What I realized this weekend, reading both the business press and a parent’s account of these social networking sites is that, to me, these social networking sites are exactly that. When I was a junior in high school, after basketball games we would all meet at the nearby McDonalds (Mickey D’s). When I was a senior, we shifted to Burger King (the BK lounge). Why the shift? As Yogi Berra would have explained, “Nobody went to McDonald’s anymore, it was too crowded.” The same flocking behavior accounts, on differing scales, for shifting fortunes of the club scenes in LA and New York.

MySpace is the new BK Lounge. Granted, a national one, but it’s the place kids go to see and be seen.

The discerning teenager–and when it comes to social networking, perhaps nobody is more discerning–now talks candidly about where they choose to spend their online time and why. Kids talk about how MySpace is getting too crowded, too mainstream, and they are looking for somewhere else to hang out. Somewhere with a bit of cachet. And for this reason, the club/lounge seems the closest metaphor for social networking sites.

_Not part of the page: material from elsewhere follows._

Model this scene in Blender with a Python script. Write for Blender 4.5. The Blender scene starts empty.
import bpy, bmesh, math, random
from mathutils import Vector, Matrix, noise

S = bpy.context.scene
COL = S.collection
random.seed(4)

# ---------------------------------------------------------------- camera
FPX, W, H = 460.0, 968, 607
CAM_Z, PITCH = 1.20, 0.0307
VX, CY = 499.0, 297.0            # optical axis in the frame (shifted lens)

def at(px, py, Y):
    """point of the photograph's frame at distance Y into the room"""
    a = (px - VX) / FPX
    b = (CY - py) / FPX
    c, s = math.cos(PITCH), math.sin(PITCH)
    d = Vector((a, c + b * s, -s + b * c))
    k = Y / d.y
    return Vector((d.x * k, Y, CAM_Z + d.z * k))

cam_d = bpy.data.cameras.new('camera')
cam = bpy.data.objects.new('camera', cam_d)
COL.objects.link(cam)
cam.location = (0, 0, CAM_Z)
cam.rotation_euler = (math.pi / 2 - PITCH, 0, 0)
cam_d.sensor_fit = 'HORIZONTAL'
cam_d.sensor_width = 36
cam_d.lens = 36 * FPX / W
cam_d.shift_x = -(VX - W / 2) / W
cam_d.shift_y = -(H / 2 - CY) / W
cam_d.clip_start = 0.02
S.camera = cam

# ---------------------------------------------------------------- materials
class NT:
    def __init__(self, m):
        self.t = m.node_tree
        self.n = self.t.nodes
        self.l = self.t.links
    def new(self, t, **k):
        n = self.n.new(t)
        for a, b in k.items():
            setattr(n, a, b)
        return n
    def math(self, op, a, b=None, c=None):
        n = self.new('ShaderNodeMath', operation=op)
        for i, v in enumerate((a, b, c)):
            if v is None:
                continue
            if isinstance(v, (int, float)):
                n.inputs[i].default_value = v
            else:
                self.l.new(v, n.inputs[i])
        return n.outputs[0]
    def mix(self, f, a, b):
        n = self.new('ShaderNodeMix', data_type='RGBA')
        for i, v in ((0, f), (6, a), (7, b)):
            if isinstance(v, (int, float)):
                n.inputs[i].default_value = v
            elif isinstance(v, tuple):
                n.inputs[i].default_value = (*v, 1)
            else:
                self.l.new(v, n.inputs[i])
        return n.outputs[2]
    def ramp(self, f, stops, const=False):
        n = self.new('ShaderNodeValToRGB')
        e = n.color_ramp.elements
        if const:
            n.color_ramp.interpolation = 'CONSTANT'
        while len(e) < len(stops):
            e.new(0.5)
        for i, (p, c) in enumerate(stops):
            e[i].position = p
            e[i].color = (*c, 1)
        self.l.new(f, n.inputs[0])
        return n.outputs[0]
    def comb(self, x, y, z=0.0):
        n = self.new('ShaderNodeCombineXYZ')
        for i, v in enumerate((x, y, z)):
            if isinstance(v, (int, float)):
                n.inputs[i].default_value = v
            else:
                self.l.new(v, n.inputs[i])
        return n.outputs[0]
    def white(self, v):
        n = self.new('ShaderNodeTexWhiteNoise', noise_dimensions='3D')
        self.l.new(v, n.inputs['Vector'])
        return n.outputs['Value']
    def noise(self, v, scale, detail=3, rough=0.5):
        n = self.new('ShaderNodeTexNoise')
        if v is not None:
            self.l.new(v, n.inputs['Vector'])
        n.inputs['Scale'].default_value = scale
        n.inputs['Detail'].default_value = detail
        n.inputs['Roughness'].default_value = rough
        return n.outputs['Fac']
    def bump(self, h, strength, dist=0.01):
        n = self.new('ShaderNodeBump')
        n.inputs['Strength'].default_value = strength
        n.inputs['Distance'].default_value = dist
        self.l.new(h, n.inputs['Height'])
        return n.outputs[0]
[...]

The problem with this metaphor is that, while it accounts for the phenomenally easy growth of MySpace, it also predicts an equally easy abandonment by its users. Time will tell.

In defense of ethanol

While I had to turn comments off (another victim of spam), I received this post from Brian Glassman via email and feel compelled to post it:

Dr. Hargadon illustrates an important point which has been downplayed in promotions for Ethanol, E10, and E85 fuels, that they are not equivalent in their mile per gallon to gasoline. The Ethanol industry in general has been pushing away from this fact, by promoting ethanol’s greener side and hoping that while they publicize its’ eco-friendliness, researchers and producers will drive the manufacturing costs down to the point were it can compete on a cost bases with gasoline. Fortunately, the recent research push has done just this. Researchers like Michael Raab, and others are coming up with new innovative ways to reduce ethanol manufacturing cost. I was recently part of a group who were among the few to attack the low fuel mileage aspects of E85 and E10, by creating a bio-based fuel additive to boost mpg, with the goal of making it comparable in mpg to gasoline (first link below). However, this doesn’t escape the final point that Dr. Hargadon makes and that I agree with: “the less glamorous solutions like energy efficiency through improved mileage, better public transportation, smarter commuting” are just practical and definitely attainable and should not be ignored.
Thank you
Brian Glassman

http://www.pratt.duke.edu/pratt_press/web.php?sid=333&iid=38
http://www.technologyreview.com/read_article.aspx?id=16408&ch=biztech
http://www.technologyreview.com/TR35/Profile.aspx?Cand=T&TRID=436
http://www.agrivida.com/news.html

Not one to squelch debate, me. Though I remain skeptical that we can successfully coincide the development of low-cost cellulosic ethanols (made from stalks and other ag by-products) with their boosting, their distribution and their broad adoption and resulting engine optimization. All of this in the face of new eco-diesels from Mercedes and Honda that show both reduced emissions and tremendous efficiencies.

Many technologies make their greatest performance improvements only when competing technologies arrive on the scene–witness the Welsbach mantle increasing the performance of gas lamps by 6-fold when the light bulb first reached the market, and the steam engine doubling in efficiency in the years after the internal combustion engine. What is in store for the ICE when alternatives truly become a threat?

All of which is to say–innovation means progress. Whether the alternative fuels win or traditional gas and diesel wins, we will be better off than if these challengers weren’t around.